*Exercise objective*. The lines beneath this instruction, from the first through the one containing "painted concrete pillar')", must be transcribed exactly; no other line belongs in the output.

◆ ◆ ◆ ◆ ◆

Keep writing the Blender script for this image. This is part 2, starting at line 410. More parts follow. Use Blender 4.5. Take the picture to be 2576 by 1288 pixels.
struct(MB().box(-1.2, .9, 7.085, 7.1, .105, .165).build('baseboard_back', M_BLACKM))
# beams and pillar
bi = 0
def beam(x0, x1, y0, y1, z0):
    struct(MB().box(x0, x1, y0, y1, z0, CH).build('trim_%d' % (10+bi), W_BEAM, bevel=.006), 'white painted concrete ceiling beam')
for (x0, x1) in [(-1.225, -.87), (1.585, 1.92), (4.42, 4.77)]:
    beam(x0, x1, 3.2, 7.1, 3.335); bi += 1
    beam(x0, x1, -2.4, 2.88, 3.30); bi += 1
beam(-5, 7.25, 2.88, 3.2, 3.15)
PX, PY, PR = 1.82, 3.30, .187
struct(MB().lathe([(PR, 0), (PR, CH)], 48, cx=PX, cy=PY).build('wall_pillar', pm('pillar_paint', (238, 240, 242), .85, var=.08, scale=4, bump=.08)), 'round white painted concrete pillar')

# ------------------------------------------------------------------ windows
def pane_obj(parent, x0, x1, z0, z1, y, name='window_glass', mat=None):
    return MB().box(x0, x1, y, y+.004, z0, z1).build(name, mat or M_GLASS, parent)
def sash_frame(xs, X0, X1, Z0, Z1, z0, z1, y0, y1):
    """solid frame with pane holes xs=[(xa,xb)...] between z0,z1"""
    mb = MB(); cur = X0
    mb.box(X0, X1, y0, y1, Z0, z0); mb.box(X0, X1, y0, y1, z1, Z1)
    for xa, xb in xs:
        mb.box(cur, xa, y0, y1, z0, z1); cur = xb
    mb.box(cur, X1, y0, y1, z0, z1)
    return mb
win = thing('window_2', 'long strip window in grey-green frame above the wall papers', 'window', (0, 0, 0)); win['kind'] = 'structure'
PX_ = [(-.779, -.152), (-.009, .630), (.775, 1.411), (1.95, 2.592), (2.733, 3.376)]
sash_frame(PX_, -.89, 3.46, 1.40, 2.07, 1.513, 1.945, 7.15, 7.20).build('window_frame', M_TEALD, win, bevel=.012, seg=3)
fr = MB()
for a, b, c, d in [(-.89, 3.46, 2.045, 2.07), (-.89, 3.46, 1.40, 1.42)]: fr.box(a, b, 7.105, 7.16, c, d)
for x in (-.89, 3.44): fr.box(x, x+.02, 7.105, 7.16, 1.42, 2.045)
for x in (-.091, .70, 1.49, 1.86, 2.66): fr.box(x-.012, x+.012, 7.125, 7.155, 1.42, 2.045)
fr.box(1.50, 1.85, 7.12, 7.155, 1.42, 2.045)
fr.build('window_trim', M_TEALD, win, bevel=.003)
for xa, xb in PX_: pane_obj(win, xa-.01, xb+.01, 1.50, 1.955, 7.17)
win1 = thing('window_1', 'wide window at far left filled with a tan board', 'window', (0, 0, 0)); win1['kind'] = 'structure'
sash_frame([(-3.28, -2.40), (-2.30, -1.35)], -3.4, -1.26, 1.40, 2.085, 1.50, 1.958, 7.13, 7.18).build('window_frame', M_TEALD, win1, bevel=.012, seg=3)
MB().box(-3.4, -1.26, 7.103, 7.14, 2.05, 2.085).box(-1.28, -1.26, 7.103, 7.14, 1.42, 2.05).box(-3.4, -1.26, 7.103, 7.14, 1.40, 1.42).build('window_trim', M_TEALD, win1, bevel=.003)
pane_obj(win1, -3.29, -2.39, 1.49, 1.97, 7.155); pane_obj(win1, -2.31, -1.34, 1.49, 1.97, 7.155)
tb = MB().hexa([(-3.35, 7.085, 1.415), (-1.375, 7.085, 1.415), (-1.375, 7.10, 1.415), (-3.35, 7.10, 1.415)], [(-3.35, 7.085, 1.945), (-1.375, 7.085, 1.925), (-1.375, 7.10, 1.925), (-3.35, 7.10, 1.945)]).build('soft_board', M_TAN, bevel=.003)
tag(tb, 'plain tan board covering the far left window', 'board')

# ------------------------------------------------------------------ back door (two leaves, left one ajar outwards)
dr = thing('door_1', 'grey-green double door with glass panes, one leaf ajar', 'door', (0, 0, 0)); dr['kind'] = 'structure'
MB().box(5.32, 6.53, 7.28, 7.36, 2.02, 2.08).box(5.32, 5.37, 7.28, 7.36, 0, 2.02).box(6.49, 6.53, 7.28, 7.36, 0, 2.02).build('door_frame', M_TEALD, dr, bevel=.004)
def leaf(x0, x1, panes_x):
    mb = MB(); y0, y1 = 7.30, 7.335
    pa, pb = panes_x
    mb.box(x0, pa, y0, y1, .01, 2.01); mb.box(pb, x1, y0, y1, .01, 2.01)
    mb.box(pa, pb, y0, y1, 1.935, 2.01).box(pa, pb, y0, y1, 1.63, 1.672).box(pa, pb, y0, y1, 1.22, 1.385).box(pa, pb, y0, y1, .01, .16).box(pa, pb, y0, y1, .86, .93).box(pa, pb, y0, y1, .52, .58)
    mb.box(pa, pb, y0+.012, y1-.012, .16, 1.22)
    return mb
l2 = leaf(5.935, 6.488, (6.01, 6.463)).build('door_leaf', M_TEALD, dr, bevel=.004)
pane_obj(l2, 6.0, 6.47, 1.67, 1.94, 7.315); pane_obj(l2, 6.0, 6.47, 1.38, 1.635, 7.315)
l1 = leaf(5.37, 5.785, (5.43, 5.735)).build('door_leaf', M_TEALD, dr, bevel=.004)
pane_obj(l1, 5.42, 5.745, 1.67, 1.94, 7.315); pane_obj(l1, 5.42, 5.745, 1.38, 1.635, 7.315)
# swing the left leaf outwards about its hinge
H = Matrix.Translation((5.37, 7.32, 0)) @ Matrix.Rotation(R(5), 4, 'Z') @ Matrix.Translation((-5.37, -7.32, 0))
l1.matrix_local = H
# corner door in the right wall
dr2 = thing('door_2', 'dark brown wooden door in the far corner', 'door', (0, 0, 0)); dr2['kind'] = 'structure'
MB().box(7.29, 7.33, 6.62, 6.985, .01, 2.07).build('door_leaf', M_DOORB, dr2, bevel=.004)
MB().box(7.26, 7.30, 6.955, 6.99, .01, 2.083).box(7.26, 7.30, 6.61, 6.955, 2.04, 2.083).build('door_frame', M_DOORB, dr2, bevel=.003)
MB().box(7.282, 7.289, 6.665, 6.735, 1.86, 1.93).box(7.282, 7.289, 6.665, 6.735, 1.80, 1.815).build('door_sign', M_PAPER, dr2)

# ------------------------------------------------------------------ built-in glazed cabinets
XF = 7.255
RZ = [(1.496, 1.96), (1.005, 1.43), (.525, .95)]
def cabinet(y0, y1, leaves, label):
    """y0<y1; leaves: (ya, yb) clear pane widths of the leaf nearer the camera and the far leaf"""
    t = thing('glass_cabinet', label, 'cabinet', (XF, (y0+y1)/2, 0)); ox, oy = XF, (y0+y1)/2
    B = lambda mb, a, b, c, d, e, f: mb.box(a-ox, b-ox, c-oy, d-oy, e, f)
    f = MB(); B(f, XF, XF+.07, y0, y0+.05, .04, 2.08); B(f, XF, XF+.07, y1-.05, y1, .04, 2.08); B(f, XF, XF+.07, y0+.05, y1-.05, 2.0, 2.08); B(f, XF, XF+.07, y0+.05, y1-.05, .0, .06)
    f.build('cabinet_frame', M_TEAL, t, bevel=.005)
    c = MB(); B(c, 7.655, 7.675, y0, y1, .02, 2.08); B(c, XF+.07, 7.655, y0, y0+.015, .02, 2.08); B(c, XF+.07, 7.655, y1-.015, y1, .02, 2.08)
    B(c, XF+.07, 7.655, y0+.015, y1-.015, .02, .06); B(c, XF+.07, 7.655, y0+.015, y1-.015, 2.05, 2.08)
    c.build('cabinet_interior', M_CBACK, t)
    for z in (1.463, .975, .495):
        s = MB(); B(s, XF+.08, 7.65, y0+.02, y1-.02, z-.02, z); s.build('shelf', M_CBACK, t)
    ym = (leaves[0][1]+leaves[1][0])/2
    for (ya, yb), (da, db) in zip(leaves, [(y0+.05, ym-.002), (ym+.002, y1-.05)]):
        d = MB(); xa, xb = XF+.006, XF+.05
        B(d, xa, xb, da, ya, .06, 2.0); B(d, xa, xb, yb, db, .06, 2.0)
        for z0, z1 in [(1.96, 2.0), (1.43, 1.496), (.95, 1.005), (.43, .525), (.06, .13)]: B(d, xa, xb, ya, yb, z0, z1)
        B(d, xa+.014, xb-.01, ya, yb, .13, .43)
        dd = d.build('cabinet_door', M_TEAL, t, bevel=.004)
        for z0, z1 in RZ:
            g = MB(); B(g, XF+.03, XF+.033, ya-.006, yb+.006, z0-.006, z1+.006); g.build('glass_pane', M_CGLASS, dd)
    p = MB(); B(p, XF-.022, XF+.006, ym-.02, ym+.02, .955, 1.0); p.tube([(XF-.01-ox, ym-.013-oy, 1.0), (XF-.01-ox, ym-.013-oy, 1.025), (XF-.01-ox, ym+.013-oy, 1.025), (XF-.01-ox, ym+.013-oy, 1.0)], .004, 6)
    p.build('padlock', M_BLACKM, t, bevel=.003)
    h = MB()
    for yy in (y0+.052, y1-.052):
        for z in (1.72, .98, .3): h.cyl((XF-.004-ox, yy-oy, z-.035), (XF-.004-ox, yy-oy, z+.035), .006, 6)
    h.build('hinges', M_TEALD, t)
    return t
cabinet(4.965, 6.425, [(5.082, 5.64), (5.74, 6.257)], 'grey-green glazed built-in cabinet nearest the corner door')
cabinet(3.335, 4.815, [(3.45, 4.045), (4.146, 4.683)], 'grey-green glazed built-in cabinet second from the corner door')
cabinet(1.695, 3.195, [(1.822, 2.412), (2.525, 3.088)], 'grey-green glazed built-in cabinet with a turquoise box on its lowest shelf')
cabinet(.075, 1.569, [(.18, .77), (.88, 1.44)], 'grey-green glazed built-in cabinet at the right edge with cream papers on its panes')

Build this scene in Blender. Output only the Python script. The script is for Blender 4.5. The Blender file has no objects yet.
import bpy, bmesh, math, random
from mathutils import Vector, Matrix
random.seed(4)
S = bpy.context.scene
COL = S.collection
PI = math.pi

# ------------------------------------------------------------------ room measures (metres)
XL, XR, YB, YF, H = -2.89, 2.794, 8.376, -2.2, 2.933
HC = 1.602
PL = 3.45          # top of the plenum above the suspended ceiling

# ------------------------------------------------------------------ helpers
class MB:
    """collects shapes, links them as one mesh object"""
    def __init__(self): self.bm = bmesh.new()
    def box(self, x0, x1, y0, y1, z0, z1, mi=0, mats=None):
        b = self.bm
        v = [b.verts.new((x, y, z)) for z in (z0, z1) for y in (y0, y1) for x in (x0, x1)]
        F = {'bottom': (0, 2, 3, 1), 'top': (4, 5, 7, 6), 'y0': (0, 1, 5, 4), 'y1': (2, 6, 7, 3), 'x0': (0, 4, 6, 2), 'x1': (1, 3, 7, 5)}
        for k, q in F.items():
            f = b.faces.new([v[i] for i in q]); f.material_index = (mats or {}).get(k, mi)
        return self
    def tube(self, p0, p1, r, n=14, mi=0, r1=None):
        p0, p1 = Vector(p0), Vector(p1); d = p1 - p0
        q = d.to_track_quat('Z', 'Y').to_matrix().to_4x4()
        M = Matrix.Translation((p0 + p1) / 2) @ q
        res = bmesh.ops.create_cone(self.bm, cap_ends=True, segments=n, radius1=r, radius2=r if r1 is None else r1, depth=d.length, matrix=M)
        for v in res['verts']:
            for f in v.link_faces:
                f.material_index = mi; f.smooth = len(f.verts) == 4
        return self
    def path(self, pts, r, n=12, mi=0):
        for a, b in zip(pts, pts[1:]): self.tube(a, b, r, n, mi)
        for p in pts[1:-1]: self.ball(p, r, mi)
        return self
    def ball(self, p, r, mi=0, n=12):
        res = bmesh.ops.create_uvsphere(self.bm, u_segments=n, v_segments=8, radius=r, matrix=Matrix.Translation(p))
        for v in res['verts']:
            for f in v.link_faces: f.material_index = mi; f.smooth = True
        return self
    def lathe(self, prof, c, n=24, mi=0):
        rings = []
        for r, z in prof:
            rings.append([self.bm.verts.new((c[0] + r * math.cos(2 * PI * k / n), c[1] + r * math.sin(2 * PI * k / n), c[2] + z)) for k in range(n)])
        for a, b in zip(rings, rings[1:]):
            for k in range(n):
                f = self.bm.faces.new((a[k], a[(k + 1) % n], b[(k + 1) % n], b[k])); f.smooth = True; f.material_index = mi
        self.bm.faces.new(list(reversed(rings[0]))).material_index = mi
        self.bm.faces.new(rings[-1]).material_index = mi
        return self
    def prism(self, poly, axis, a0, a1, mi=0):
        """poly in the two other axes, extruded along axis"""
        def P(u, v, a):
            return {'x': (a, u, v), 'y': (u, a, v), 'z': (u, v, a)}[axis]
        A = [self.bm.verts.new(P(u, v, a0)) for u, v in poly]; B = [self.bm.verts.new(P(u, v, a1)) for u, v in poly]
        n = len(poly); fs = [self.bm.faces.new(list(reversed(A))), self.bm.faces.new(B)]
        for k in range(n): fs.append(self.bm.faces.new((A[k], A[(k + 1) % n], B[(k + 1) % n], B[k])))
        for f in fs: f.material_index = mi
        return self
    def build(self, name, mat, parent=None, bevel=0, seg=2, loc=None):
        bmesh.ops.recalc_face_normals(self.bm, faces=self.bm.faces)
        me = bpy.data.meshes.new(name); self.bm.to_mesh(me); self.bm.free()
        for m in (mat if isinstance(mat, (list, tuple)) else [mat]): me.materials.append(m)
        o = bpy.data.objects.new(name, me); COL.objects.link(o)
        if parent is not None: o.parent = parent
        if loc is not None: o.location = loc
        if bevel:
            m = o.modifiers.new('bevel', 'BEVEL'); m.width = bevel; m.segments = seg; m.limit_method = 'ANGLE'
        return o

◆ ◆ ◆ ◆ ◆

*The output*.
Keep writing the Blender script for this image. This is part 2, starting at line 410. More parts follow. Use Blender 4.5. Take the picture to be 2576 by 1288 pixels.
struct(MB().box(-1.2, .9, 7.085, 7.1, .105, .165).build('baseboard_back', M_BLACKM))
# beams and pillar
bi = 0
def beam(x0, x1, y0, y1, z0):
    struct(MB().box(x0, x1, y0, y1, z0, CH).build('trim_%d' % (10+bi), W_BEAM, bevel=.006), 'white painted concrete ceiling beam')
for (x0, x1) in [(-1.225, -.87), (1.585, 1.92), (4.42, 4.77)]:
    beam(x0, x1, 3.2, 7.1, 3.335); bi += 1
    beam(x0, x1, -2.4, 2.88, 3.30); bi += 1
beam(-5, 7.25, 2.88, 3.2, 3.15)
PX, PY, PR = 1.82, 3.30, .187
struct(MB().lathe([(PR, 0), (PR, CH)], 48, cx=PX, cy=PY).build('wall_pillar', pm('pillar_paint', (238, 240, 242), .85, var=.08, scale=4, bump=.08)), 'round white painted concrete pillar')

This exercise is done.